10 responses to “You can share too much”

  1. I can relate. Noticed that when I shared less, my follower count went up. Funny how that happens

  2. I agree. Caring enough to be succinct and useful to others is too rare.

  3. Mike McArtor Avatar
    Mike McArtor

    An excellent point. My eyes glaze over when my Twitter feed is nothing but links and I try not to contribute to that overload.

  4. Great topic and you are totally right. When I first started sharing content, I thought all that I had to do was find great stuff and share it like crazy… and boy, was I ever wrong. I find that in the marketing/communications world, many people read the same stuff so you won’t get much back from sharing a bunch of the great content because everyone’s seen it.
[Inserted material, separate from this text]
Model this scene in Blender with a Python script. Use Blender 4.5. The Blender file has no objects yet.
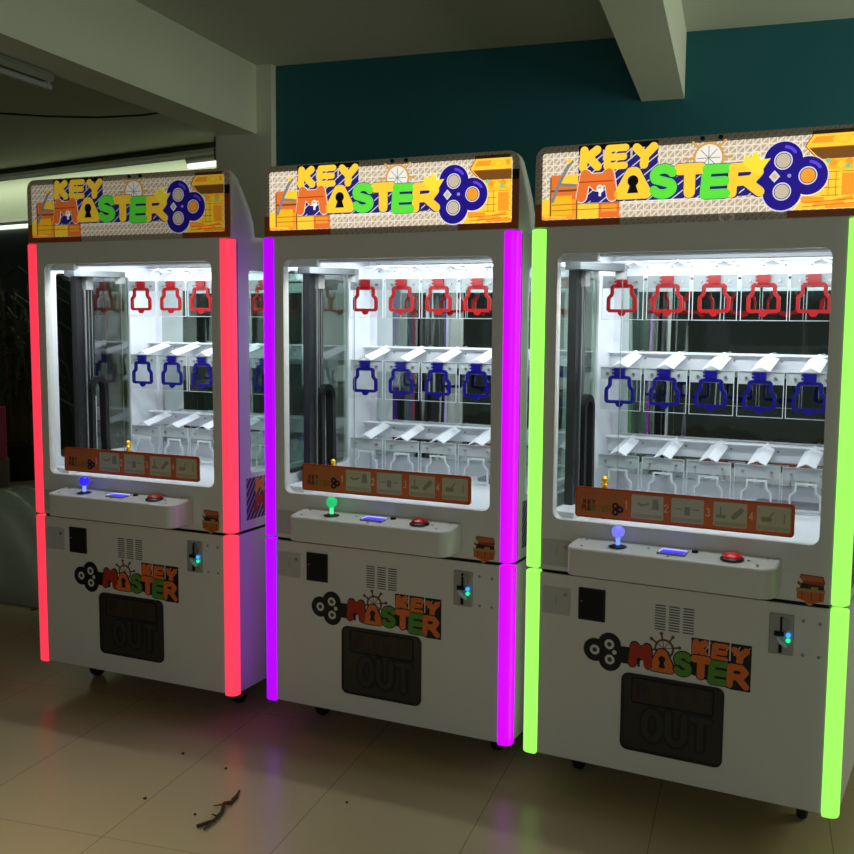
import bpy, bmesh, math, random
from mathutils import Vector, Matrix
random.seed(7)
S = bpy.context.scene
C = S.collection

# ------------------------------------------------------------------ camera, world, large lights, exposure
F_PX = 1047.1
cam_d = bpy.data.cameras.new('camera')
cam_d.sensor_fit = 'HORIZONTAL'
cam_d.sensor_width = 36.0
cam_d.lens = 36.0 * F_PX / 854.0
cam_d.clip_start = 0.05
cam = bpy.data.objects.new('camera', cam_d)
C.objects.link(cam)
PITCH, ROLL, CAM_H = 0.10291, 0.007486, 1.44654
_cp, _sp, _cr, _sr = math.cos(PITCH), math.sin(PITCH), math.cos(ROLL), math.sin(ROLL)
_fwd = Vector((0, _cp, -_sp)); _up0 = Vector((0, _sp, _cp)); _rt0 = Vector((1, 0, 0))
_rt = _cr*_rt0 + _sr*_up0
_up = -_sr*_rt0 + _cr*_up0
M = Matrix((( _rt.x, _up.x, -_fwd.x, 0), (_rt.y, _up.y, -_fwd.y, 0), (_rt.z, _up.z, -_fwd.z, CAM_H), (0, 0, 0, 1)))
cam.matrix_world = M
S.camera = cam

W = bpy.data.worlds.new('world'); S.world = W
W.use_nodes = True
W.node_tree.nodes['Background'].inputs[0].default_value = (0.75, 0.9, 0.78, 1)
W.node_tree.nodes['Background'].inputs[1].default_value = 0.035

def area(name, loc, target, sx, sy, power, color):
    l = bpy.data.lights.new(name, 'AREA'); l.shape = 'RECTANGLE'
    l.size = sx; l.size_y = sy; l.energy = power; l.color = color
    o = bpy.data.objects.new(name, l); C.objects.link(o)
    o.location = loc
    d = Vector(target) - Vector(loc)
    o.rotation_euler = d.to_track_quat('-Z', 'Y').to_euler()
    return o
# daylight from the windows behind the photographer, and from the right of the hall
area('daylight_behind', (-0.6, -3.2, 1.5), (0.0, 3.5, 1.2), 4.0, 1.6, 25, (0.93, 1.0, 0.99))
area('daylight_right', (4.3, 3.6, 1.9), (1.4, 5.0, 2.6), 1.6, 1.4, 50, (0.93, 1.0, 0.82))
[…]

I am still sharing great stuff when I see it but doing it much less. Or sharing but adding something like an opinion or something on top of it.

    Instead, I am sharing interesting and quirky things and getting a much better response.

  5. This is the lesson that we are all learning. Noisy posts to reach your “x” number of tweets per day creates the noisy result – lots of followers and traffic, though it might be irrelevant and not sync’d with your business goals.

    Given the way social media has evolved, it takes courage to adopt the position whereby we post less, but focus on quality. I heard an analysis of the Jay Cutler situation (Chicago Bears) these past few days to be rationalized by saying that “it’s not about quality or accuracy, its just a race to post and be the first”.

    That mindset will slowly change if Twitter and other channels are to continually deserve our time and attention in the future.

  6. Well I simply don’t have the time share and read every damn thing that comes across my view…

  7. When you get past the numbers and fascination of the shiny new object – and ‘slow your roll’ so to speak, you begin to realize, as with all meaningful relationships, it’s about quality. Quality comes with paying attention, being thoughtful, and making every action and moment count.

    Cheers to this post Chris!

  8. Mark, you said it so well I will say “ditto” to everything you said about the post Chris made today.

  9. Mark, you said it so well I will say “ditto” to everything you said about the post Chris made today.

  10. Once again quality over quantity. Streams that are link after link are red flags as there is no interaction with others. These link pushers are showing up but are striking out time and time again. Sure it is nice to have some articles come my way via twitter that I would not have seen otherwise and that is appreciated but getting bombarded with them is pointless as we know we will never read them all.

    Be friendly and talk to people. So worth it.